Lines that contain the string "this" are to be copied; leave out all others.

*** Data for the task ***

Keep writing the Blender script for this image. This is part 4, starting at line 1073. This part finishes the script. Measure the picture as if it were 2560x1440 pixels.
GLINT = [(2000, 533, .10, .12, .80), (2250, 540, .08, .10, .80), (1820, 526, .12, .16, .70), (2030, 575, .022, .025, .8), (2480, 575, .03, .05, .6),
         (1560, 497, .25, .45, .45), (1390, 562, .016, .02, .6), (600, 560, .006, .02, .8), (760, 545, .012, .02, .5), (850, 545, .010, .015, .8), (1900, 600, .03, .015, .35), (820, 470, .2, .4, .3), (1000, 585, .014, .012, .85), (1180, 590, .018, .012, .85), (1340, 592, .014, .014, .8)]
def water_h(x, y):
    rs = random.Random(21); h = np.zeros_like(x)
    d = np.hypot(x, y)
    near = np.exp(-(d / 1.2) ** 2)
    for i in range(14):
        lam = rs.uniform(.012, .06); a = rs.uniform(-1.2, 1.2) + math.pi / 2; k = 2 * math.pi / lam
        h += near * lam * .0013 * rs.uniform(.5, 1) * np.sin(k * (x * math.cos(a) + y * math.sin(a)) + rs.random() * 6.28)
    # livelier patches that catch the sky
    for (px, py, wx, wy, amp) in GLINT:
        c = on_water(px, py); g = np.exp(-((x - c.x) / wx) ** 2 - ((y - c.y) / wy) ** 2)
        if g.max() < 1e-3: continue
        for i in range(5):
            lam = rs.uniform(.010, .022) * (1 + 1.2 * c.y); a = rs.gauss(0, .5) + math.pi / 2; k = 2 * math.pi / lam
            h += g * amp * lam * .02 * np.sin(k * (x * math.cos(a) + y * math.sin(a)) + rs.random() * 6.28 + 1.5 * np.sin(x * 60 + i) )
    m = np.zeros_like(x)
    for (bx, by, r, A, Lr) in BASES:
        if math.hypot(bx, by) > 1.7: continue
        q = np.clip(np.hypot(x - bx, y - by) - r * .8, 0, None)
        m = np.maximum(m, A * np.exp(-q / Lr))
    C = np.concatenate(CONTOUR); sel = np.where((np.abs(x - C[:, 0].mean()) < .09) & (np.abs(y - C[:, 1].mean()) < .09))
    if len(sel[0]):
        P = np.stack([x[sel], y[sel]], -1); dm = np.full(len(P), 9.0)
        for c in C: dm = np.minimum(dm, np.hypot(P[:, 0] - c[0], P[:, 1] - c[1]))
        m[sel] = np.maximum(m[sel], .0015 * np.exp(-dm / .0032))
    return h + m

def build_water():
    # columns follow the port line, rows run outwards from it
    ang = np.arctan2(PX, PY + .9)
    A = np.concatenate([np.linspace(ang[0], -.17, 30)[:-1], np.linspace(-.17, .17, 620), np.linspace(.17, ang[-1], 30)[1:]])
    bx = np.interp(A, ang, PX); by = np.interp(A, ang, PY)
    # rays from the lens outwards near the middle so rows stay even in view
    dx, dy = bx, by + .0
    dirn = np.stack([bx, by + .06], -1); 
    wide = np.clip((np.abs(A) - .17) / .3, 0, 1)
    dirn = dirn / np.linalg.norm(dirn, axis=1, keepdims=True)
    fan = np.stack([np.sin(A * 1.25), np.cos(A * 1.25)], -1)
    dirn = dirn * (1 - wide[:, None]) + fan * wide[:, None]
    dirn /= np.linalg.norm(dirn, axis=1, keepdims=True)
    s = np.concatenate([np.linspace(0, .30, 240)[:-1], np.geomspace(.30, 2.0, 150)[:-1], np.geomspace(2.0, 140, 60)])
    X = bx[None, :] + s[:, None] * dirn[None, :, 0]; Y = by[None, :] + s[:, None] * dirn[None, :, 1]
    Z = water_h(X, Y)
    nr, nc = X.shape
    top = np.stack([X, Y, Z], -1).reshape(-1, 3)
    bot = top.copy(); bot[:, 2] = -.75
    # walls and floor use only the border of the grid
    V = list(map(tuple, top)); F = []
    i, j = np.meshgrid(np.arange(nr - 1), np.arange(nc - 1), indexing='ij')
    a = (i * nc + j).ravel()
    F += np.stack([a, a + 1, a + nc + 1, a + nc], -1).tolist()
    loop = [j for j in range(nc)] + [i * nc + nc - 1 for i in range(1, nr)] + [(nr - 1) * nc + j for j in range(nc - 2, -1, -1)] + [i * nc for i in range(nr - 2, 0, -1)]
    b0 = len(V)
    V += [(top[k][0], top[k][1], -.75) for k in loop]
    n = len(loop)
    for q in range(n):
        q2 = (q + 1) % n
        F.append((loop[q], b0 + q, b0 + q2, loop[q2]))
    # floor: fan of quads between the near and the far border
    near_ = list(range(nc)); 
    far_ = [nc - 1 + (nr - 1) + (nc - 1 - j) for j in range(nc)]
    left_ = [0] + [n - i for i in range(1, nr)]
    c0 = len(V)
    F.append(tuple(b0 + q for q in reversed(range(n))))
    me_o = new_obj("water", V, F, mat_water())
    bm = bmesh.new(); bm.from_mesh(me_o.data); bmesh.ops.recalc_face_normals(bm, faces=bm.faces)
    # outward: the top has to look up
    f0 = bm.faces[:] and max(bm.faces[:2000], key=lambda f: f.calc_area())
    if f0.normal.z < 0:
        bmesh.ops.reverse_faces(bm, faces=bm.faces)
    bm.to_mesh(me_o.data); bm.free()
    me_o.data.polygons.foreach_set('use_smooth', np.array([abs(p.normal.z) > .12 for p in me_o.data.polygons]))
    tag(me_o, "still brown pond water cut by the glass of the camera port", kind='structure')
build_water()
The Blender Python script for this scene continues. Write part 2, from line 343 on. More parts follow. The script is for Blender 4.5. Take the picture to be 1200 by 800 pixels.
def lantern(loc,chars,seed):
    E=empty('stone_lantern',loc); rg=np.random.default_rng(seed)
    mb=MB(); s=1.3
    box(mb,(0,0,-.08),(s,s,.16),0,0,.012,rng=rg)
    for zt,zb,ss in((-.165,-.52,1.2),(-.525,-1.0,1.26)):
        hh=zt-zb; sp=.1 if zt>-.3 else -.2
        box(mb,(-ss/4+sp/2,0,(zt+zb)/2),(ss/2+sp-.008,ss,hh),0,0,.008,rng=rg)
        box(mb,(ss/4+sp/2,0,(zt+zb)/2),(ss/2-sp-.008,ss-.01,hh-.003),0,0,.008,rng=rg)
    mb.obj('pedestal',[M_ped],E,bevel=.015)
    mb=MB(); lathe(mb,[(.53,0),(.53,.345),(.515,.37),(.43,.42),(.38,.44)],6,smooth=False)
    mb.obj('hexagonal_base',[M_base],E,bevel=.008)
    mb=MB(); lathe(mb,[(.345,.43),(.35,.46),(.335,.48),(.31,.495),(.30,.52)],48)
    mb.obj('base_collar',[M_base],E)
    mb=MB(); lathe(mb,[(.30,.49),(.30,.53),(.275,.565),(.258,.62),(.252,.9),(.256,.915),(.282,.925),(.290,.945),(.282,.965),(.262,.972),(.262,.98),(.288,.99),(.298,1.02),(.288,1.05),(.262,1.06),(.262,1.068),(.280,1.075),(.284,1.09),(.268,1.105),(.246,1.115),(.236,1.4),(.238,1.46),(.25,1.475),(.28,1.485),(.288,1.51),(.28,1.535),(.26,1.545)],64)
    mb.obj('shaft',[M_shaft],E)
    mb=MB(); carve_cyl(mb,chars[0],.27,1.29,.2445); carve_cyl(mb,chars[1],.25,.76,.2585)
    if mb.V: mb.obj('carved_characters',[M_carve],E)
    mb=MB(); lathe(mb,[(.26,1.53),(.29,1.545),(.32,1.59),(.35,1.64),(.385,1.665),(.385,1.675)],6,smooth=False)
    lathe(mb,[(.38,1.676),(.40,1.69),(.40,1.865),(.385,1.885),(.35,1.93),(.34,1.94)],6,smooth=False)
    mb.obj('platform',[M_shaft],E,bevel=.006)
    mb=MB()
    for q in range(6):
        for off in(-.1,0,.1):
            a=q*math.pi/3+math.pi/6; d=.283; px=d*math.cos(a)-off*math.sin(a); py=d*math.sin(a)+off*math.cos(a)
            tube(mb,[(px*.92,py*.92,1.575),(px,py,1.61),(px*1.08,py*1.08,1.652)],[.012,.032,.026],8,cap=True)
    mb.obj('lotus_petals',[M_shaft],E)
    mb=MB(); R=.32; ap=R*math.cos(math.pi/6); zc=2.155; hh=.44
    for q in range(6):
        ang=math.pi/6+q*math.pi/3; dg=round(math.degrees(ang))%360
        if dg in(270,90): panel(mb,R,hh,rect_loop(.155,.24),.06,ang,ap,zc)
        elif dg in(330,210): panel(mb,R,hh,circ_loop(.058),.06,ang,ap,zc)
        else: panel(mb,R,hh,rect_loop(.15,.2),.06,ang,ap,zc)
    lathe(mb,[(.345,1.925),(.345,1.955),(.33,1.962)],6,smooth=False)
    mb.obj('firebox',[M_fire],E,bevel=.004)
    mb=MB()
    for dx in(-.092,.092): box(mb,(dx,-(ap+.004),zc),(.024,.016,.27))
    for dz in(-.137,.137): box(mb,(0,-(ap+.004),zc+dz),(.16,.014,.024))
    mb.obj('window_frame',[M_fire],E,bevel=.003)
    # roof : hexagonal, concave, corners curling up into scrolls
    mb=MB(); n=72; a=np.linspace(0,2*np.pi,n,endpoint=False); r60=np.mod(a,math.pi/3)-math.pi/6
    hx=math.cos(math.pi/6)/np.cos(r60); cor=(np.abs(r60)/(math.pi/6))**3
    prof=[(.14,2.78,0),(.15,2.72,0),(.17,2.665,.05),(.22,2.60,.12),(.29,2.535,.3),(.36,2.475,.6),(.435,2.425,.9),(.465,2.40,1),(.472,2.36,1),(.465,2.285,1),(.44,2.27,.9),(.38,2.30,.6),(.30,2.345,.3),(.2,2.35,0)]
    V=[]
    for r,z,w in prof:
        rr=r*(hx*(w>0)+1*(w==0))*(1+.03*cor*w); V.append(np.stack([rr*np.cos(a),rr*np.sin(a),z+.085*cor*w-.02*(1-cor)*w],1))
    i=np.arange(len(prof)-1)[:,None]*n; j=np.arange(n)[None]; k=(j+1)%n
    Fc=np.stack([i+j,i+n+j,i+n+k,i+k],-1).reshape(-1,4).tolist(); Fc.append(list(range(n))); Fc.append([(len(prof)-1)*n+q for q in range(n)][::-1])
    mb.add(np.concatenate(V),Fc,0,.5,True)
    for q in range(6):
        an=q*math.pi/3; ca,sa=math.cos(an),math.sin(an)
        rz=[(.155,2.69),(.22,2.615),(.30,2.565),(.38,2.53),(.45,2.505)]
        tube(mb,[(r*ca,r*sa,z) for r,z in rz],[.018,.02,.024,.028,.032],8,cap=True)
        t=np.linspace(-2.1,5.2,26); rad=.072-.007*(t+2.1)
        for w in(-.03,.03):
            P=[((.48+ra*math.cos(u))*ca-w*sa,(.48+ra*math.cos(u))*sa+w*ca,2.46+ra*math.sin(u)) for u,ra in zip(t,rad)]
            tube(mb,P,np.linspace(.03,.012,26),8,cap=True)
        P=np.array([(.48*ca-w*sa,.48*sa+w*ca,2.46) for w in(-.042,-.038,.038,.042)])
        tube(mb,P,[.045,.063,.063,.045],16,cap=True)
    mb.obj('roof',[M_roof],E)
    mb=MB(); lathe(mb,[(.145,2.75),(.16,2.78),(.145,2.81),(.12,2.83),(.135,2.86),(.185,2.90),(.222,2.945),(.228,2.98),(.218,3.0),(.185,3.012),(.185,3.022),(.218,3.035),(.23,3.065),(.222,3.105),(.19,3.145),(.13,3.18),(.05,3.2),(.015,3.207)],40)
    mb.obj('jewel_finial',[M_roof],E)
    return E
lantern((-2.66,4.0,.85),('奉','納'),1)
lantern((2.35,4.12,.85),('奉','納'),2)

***

- Correct response:
Keep writing the Blender script for this image. This is part 4, starting at line 1073. This part finishes the script. Measure the picture as if it were 2560x1440 pixels.
The Blender Python script for this scene continues. Write part 2, from line 343 on. More parts follow. The script is for Blender 4.5. Take the picture to be 1200 by 800 pixels.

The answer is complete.